» **Problem to solve**
Show all lines of the listing that hold the word "this".

» **Excerpted data**
┏━━

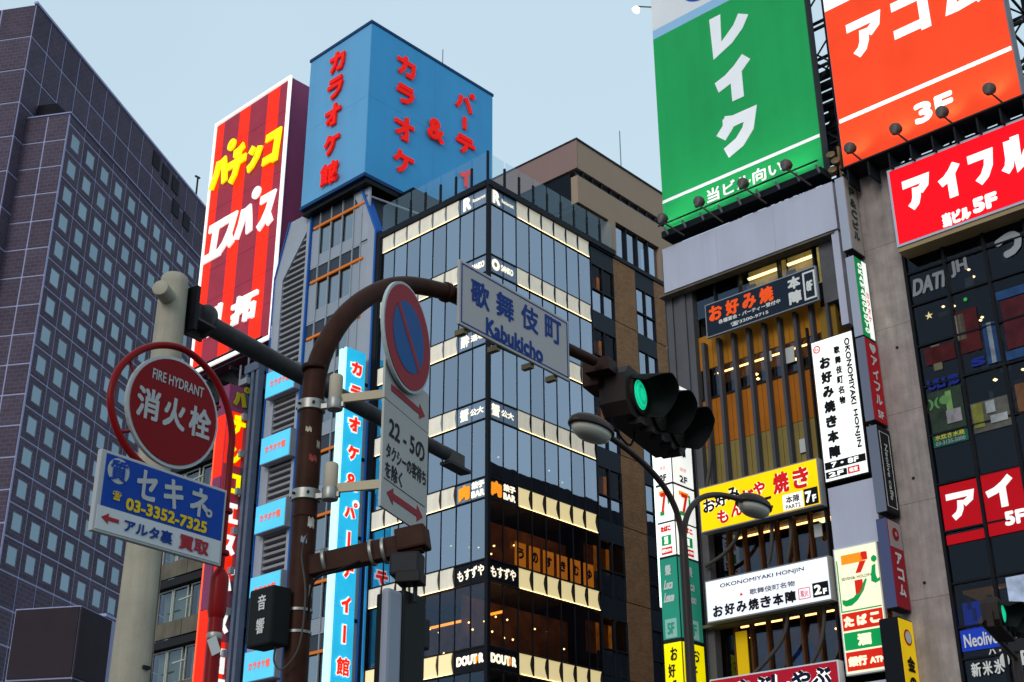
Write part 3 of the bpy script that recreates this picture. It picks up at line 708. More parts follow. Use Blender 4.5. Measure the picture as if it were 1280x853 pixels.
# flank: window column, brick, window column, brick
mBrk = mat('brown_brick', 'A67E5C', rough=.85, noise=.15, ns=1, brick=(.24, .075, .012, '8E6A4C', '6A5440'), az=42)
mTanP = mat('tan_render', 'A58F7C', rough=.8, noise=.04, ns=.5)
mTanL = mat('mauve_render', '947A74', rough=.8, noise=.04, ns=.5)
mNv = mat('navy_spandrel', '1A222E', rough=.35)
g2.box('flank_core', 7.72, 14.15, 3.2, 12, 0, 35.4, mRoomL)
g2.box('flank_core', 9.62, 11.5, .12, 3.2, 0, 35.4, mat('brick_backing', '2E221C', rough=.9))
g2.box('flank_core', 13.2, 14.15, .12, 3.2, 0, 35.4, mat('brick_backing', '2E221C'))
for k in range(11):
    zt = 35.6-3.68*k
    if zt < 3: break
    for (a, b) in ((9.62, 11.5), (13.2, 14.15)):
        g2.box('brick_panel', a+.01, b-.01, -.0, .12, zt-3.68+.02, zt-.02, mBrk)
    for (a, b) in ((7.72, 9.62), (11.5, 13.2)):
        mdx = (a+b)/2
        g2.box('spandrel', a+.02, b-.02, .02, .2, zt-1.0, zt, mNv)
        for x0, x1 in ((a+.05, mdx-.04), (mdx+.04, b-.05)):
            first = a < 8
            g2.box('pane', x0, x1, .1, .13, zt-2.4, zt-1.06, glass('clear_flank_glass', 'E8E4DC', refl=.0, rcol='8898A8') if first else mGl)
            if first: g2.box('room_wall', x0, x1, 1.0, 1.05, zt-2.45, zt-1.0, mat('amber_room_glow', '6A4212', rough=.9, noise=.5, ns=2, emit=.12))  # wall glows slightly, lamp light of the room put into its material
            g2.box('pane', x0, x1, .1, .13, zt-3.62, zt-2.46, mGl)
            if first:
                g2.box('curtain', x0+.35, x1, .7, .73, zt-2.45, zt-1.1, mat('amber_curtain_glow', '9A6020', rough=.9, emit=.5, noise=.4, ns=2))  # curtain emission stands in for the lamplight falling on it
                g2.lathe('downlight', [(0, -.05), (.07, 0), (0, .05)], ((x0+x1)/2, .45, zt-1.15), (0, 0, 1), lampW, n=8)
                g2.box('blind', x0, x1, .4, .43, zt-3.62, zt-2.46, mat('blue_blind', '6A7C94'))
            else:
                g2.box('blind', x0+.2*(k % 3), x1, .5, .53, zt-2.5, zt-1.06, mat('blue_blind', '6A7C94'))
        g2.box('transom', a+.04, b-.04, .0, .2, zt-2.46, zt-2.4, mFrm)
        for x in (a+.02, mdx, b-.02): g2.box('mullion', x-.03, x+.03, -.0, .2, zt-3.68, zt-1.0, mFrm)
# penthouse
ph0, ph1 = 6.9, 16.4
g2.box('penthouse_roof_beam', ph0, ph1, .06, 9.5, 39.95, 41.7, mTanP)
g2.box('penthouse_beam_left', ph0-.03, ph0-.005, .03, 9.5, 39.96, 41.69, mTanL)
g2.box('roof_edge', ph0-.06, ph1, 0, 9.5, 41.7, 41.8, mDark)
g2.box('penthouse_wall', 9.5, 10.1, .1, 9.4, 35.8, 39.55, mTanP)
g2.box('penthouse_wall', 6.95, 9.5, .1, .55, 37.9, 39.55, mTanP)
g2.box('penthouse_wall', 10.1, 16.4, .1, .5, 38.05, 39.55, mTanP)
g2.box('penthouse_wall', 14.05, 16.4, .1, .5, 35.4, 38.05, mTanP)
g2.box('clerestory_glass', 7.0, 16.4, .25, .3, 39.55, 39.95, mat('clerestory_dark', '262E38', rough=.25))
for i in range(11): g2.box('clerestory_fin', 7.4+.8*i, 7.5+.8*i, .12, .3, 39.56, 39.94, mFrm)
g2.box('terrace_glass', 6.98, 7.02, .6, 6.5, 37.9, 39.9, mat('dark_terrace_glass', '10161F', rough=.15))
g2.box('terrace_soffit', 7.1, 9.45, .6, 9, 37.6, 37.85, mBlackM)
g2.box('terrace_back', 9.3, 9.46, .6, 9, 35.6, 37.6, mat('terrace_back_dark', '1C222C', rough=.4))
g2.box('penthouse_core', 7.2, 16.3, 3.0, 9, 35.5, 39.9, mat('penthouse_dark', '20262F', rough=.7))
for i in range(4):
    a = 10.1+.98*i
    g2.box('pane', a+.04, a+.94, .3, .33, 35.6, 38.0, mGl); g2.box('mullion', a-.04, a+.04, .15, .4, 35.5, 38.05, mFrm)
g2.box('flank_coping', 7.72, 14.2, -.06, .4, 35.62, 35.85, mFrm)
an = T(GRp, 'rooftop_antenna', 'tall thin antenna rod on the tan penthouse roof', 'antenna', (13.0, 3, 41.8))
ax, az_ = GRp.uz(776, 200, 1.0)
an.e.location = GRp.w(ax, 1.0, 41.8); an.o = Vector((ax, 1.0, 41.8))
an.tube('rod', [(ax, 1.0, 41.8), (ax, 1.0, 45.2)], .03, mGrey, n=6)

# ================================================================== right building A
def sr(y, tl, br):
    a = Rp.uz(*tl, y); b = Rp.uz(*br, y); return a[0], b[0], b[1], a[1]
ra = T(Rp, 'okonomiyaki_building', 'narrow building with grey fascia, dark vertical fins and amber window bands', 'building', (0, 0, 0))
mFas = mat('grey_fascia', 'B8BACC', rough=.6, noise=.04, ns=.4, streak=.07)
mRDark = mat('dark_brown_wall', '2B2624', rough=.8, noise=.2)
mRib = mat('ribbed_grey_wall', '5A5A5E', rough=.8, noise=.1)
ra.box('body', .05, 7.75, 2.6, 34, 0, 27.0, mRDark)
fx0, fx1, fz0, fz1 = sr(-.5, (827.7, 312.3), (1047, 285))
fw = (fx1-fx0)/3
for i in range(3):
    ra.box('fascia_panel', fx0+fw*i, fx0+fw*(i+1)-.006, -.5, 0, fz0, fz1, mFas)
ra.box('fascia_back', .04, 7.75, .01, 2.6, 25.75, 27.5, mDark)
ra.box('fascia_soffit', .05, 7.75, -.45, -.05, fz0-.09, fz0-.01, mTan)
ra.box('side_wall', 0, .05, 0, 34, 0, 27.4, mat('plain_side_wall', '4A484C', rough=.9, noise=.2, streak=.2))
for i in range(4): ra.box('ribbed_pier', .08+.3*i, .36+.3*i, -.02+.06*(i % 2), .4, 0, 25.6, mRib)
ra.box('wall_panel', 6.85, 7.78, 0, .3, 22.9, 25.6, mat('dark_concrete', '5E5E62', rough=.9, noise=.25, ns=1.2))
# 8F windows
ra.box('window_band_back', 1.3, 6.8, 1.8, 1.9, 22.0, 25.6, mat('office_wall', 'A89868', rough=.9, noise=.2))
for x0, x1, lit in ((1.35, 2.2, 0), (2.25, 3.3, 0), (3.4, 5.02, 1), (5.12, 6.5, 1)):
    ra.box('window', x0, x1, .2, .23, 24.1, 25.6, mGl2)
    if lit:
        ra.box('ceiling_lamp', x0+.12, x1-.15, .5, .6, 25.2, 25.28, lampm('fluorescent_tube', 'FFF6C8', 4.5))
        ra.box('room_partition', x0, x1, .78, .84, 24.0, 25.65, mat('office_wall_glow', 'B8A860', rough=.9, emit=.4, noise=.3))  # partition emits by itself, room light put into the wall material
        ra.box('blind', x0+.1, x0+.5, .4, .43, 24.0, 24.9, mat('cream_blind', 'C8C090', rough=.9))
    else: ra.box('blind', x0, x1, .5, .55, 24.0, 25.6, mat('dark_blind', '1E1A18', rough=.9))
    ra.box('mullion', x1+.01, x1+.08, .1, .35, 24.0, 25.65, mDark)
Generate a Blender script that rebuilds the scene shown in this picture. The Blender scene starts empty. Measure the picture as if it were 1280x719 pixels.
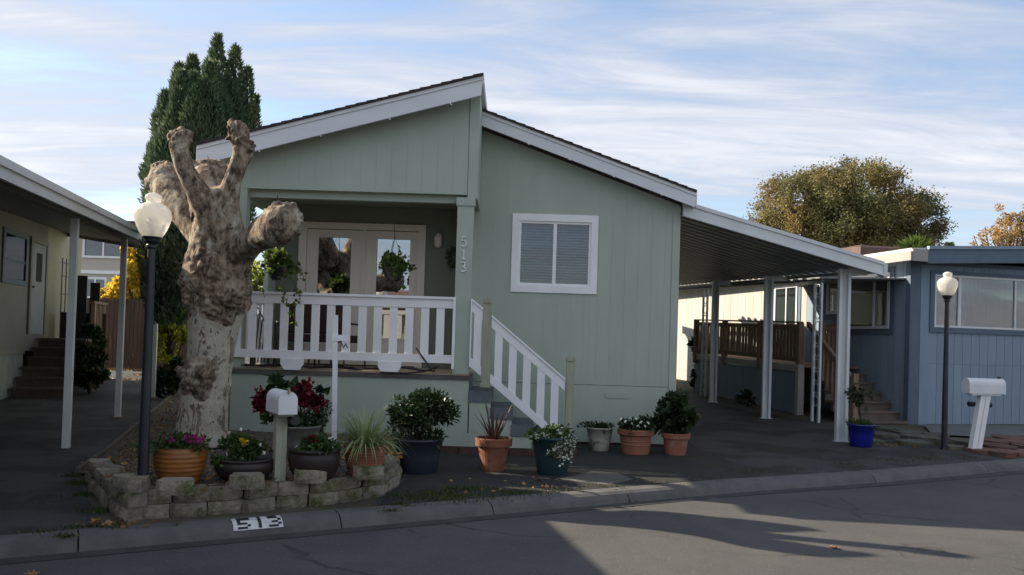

┗━━

» **Exercise solution**
Write part 3 of the bpy script that recreates this picture. It picks up at line 708. More parts follow. Use Blender 4.5. Measure the picture as if it were 1280x853 pixels.
Generate a Blender script that rebuilds the scene shown in this picture. The Blender scene starts empty. Measure the picture as if it were 1280x719 pixels.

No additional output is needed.